378 Le signe de la familiarité
avec Dieu, c’est que Dieu le place dans le jardin (cf. Gn 2, 8). Il y vit
" pour cultiver le sol et le garder " (Gn 2, 15) : le
travail n’est pas une peine (cf. Gn 3, 17-19), mais la collaboration de l’homme
et de la femme avec Dieu dans le perfectionnement de la création visible.

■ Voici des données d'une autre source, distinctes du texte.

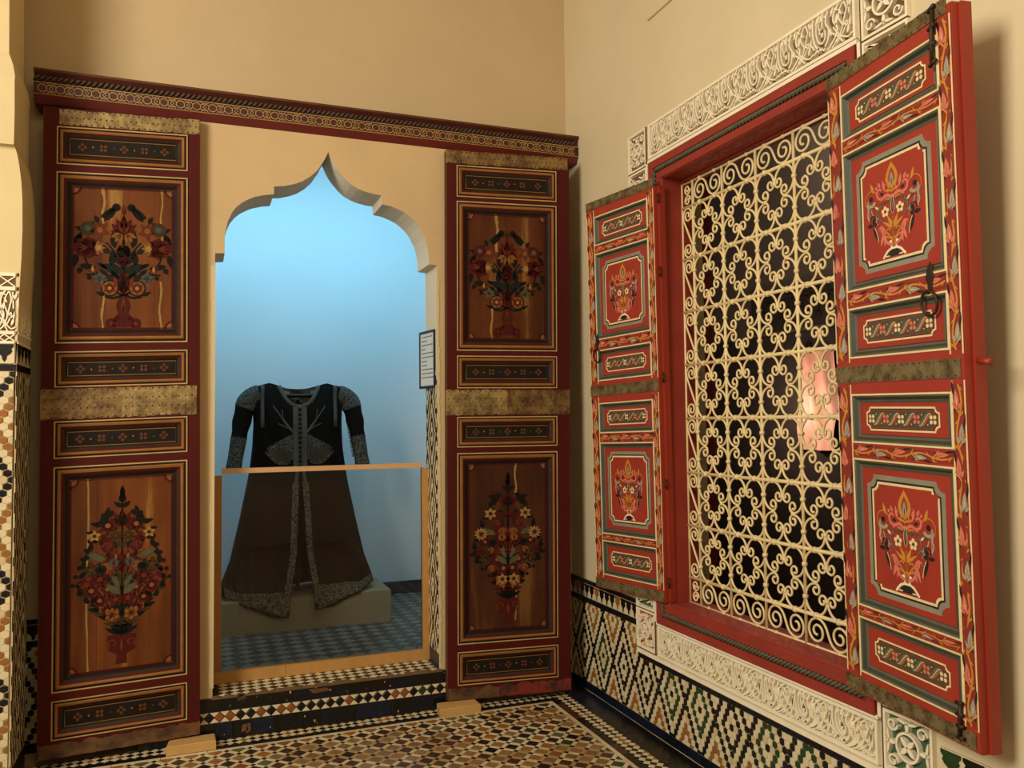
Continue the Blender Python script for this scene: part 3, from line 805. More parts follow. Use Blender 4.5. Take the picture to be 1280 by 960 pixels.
b = MB(RW, 'stucco')
for r_ in ((SU0, SU1, SV0, SVI0), (SU0, SU1, SVI1, SV1), (SU0, SI0, SVI0, SVI1), (SI1, SU1, SVI0, SVI1)): b.box((r_[0], r_[2], 0), (r_[1], r_[3], .002))
b.build('backing', stucco)
b = MB(RW, 'stucco_dark')                                          # dark joint lines round the surround
for u0, u1, v0, v1 in ((SU0-.004, SU1, SV1, SV1+.004), (SU0-.004, SU0, SV0, SV1)): b.box((u0, v0, -.001), (u1, v1, .003))
for v in (SVI1+.0155, SVI0-.0135): b.box((SI0, v, .012), (SI1, v+.0026, .0187))
for u in (SI0-.0165, SI1+.0140): b.box((u, SV0+.02, .012), (u+.0026, SV1-.002, .0187))
for k in range(13):
    v = SV0+.022+k*(SV1-SV0-.022)/13
    for u0, u1 in ((SU0, SI0-.018), (SI1+.018, SU1)): b.box((u0, v-.0014, .010), (u1, v+.0014, .0176))
b.build('joint_line', stucco)
def panel(u0, u1, v0, v1, name, ground, draw, frame_w=.017):
    b = MB(RW)
    b.frame(u0, u1, v0, v1, [(0, .001, 'stucco'), (.0015, .018, 'stucco'), (frame_w*.75, .018, 'stucco'), (frame_w, .0022, 'stucco')])
    b.face([(u0+frame_w, v0+frame_w, .0022), (u1-frame_w, v0+frame_w, .0022), (u1-frame_w, v1-frame_w, .0022), (u0+frame_w, v1-frame_w, .0022)], ground)
    draw(b, u0+frame_w, v0+frame_w, u1-u0-2*frame_w, v1-v0-2*frame_w)
    return b.build(name, stucco)
def drawband(b, u, v, W, H):
    n = 7
    for k in range(n): band_unit(b, u+W*k/n, v, W/n, H, .002, .0195, 'stucco')
JG = .004
panel(SI0+JG, SI1-JG, SVI1+.018, SV1, 'carved_panel', 'stucco_dark', drawband)
panel(SI0+JG, SI1-JG, SV0+.022, SVI0-.014, 'carved_panel', 'stucco', drawband)
b = MB(RW, 'stucco'); b.box((SI0, SVI1, .006), (SI1, SVI1+.015, .02)); b.box((SI0, SVI0-.012, .006), (SI1, SVI0, .02)); b.bbox((SU0, SV0, .006), (SU1, SV0+.018, .024), bev=.01)
b.box((SI0-.014, SVI0, .006), (SI0, SVI1, .02)); b.box((SI1, SVI0, .006), (SI1+.014, SVI1, .02)); b.build('fillet', stucco)
for (u0, u1) in ((SU0, SI0-.018), (SI1+.018, SU1)):
    n = 13; v = SV0+.022; hgt = (SV1-v)/n
    for k in range(n):
        low = k < 4
        panel(u0, u1, v+k*hgt+.002, v+(k+1)*hgt-.002, 'carved_panel', random.choice(['stucco_red', 'stucco_green']) if low else 'stucco_dark', (lambda b_, u, v_, W, H, var=(k % 2): square_unit(b_, u+(W-min(W, H))/2, v_+(H-min(W, H))/2, min(W, H), .002, .0185, 'stucco', var)), .014)

# ================================================================== RED WINDOW FRAME + GRILLE
FU0, FU1, FV0, FV1 = .978, 2.312, .542, 2.742
win = thing('window_frame', 'red painted wooden window frame with carved rope moulding, in the right wall', 'window frame', (0, -1.645, FV0))
b = MB(RW)
b.frame(FU0, FU1, FV0, FV1, [(0, -.01, 'frame_red'), (0, .022, 'frame_red'), (.034, .022, 'frame_red'), (.038, .010, 'frame_red'), (.058, .010, 'frame_red'), (.062, .016, 'frame_red'), (.094, .016, 'frame_red'), (.100, .004, 'frame_red'), (.100, -.10, 'frame_red'), (.112, -.10, 'frame_red'), (.112, -.16, 'frame_red')])
b.build('casing', win)
b = MB(RW, 'sill_red'); b.bbox((FU0+.1, FV0+.098, -.16), (FU1-.1, FV0+.108, -.003), bev=.003); b.build('sill', win)
b = MB(RW, 'rope_grey')
rc = [(FU0+.048, FV0+.048), (FU1-.048, FV0+.048), (FU1-.048, FV1-.048), (FU0+.048, FV1-.048)]
for i in range(4):
    a, c = rc[i], rc[(i+1) % 4]; L_ = sqrt((c[0]-a[0])**2+(c[1]-a[1])**2); n = int(L_/.021)
    dx, dy = (c[0]-a[0])/L_, (c[1]-a[1])/L_
    for k in range(n):
        s_ = (k+.5)*L_/n; x, y = a[0]+dx*s_, a[1]+dy*s_
        ex, ey = dx*.016-dy*.010, dy*.016+dx*.010
        q = MB(); q.tube([RW(x-ex, y-ey, .011), RW(x-ex*.45, y-ey*.45, .019), RW(x+ex*.45, y+ey*.45, .019), RW(x+ex, y+ey, .011)], .0065, 5, 'rope_grey')
        off = len(b.V); b.V += q.V; b.F += [[v_+off for v_ in f_] for f_ in q.F]; b.M += [b.mi('rope_grey')]*len(q.F)
b.build('rope_moulding', win, smooth=True)

GR = basis((.10, 0, 0), (0, -1, 0), (0, 0, 1), (-1, 0, 0))
grille = thing('window_grille', 'cream wrought iron scroll grille filling the red window', 'window grille', (.10, -1.64, .65))
GU = [1.171, 1.399, 1.631, 1.863, 2.093]; GV = [.766, 1.008, 1.253, 1.506, 1.757, 2.007, 2.256, 2.503]
GU0, GU1, GV0, GV1 = 1.083, 2.181, .650, 2.617
def add_inst(mesh_mb_fn, key, name, loc2, parent, cache={}):
    if key not in cache:
        mb = MB(); mesh_mb_fn(mb)
        me = bpy.data.meshes.new(name); me.from_pydata([tuple(v) for v in mb.V], [], mb.F); me.materials.append(MATS['grille_paint'])
        me.polygons.foreach_set('use_smooth', [True]*len(me.polygons)); cache[key] = me
    o = bpy.data.objects.new(name, cache[key]); COL.objects.link(o); o.parent = parent
    o.location = GR(loc2[0], loc2[1], 0) - root_of(parent); return o
G3 = lambda p, w_=0: Vector((-w_, -p[0], p[1]))
for u in [GU0]+GU+[GU1]:
    b = MB(GR); b.mat = 'grille_paint'
    q = MB(); q.tube([GR(u, GV0-.004, 0), GR(u, GV1+.004, 0)], .0068 if u in GU else .0055, 8, 'grille_paint'); q.build('upright_bar', grille, smooth=True)
for v in [GV0]+GV+[GV1]:
    q = MB(); q.tube([GR(GU0-.004, v, 0), GR(GU1+.004, v, 0)], .0075 if v in GV else .0055, 8, 'grille_paint'); q.build('cross_bar', grille, smooth=True)
RS_ = .0050
def cscroll(mb, sx, sy, a, c):
    """C-scroll bulging to a cell corner (sx, sy), half-axes a, c; two volutes towards the middle of the cell"""
    pts = []
    ro = .405
    th = radians(-2)
    def circ(t): return (cos(t), sin(t))
    half = []
    # corner direction is at 225 deg; start at volute near angle th, go clockwise through 225
    cx, cy = (1-ro)*cos(th), (1-ro)*sin(th)
    vol = []
    n = 20
    for i in range(n+1):
        t = i/n; an = th+t*radians(400); q = ro*(1-.66*t)
        vol.append((cx+cos(an)*q, cy+sin(an)*q))
    vol = vol[::-1]
    arc = [circ(th-(i/26)*(2*th+radians(270))) for i in range(1, 26)]
    # mirror of vol about the 45 degree diagonal
    vol2 = [(y, x) for x, y in vol[::-1]]
    path = vol+arc+vol2
    path = [G3((-sx*x*a, -sy*y*c)) for x, y in path]
    mb.tube(path, RS_, 6, 'grille_paint')
def sscroll(mb, a, r, vertical, flip):
    """S-scroll: two volutes of radius r at +-a joined by their inner tangent"""
    ph = math.acos(min(.98, r/a)); pts = []
    n = 30
    # volute round (-a, 0): outgoing tangent point at angle +ph from the axis, spiral inward backwards
    v1 = []
    for i in range(n+1):
        t = i/n; an = ph+t*radians(620); q = r*(1-.8*t)
        v1.append((-a+cos(an)*q, sin(an)*q))
    v1 = v1[::-1]
    v2 = [(-x, -y) for x, y in v1[::-1]]
    mid = [tuple(v1[-1][k]*(1-t)+v2[0][k]*t for k in (0, 1)) for t in (.25, .5, .75)]
    path = v1+mid+v2
    if flip: path = [(x, -y) for x, y in path]
    if vertical: path = [(y, x) for x, y in path]
    mb.tube([G3(p) for p in path], RS_, 6, 'grille_paint')
def dscroll(mb, sx, sy, a):
    for k in (1, -1):
        pts = []
        for i in range(31):
            t = i/30; an = pi*1.0+t*radians(560)*k; q = a*.48*(1-.8*t)
            pts.append((-sx*0+cos(an)*q*-1*sx, k*a*.5+sin(an)*q))
        mb.tube([G3(p) for p in pts], RS_*.9, 6, 'grille_paint')
def collar(mb, horizontal, wd=.011, r=.0105):
    p = [(-wd/2, 0), (wd/2, 0)] if horizontal else [(0, -wd/2), (0, wd/2)]
    mb.tube([G3(q) for q in p], r, 8, 'grille_paint')
for i in range(4):
    for j in range(7):
        u0, u1, v0, v1 = GU[i], GU[i+1], GV[j], GV[j+1]
        W, H = u1-u0, v1-v0; a, c = W/4*.955, H/4*.955
        for sx in (-1, 1):
            for sy in (-1, 1):
                # sx, sy give the corner side; volutes look to the middle
                add_inst(lambda mb: cscroll(mb, sx, sy, a, c), ('c', sx, sy, round(a, 3), round(c, 3)), 'scroll', ((u0+u1)/2+sx*W/4, (v0+v1)/2+sy*H/4), grille)
        for s in (-1, 1):
            add_inst(lambda mb: collar(mb, False, .012, .0085), 'cl_v', 'collar', ((u0+u1)/2+s*W/4, (v0+v1)/2), grille)
            add_inst(lambda mb: collar(mb, True, .012, .0085), 'cl_h', 'collar', ((u0+u1)/2, (v0+v1)/2+s*H/4), grille)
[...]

379 C’est toute cette harmonie
de la justice originelle, prévue pour l’homme par le dessein de Dieu, qui sera
perdu par le péché de nos premiers parents.
EN BREF
380 " Dieu, Tu as fait l’homme à
ton image et tu lui as confié l’univers, afin qu’en Te servant, toi, son
Créateur, il règne sur la création " (MR, prière eucharistique IV,
118).
381
L’homme est prédestiné à reproduire l’image du Fils de Dieu fait homme –
" image du Dieu invisible " (Col 1, 15) – afin que le
Christ soit le premier-né d’une multitude de frères et de sœurs (cf. Ep 1,
3-6 ; Rm 8, 29).
382
L’homme est " un de corps et d’âme " (GS 14, § 1). La
doctrine de la foi affirme que l’âme spirituelle et immortelle est créée
immédiatement par Dieu.
383
" Dieu n’a pas créé l’homme solitaire : dès l’origine, ‘il les
créa homme et femme’ (Gn 1, 27) ; leur société réalise la première forme
de communion entre personnes " (GS 12, § 4).
384
La révélation nous fait connaître l’état de sainteté et de justice originelles
de l’homme et de la femme avant le péché : de leur amitié avec Dieu
découlait la félicité de leur existence au paradis.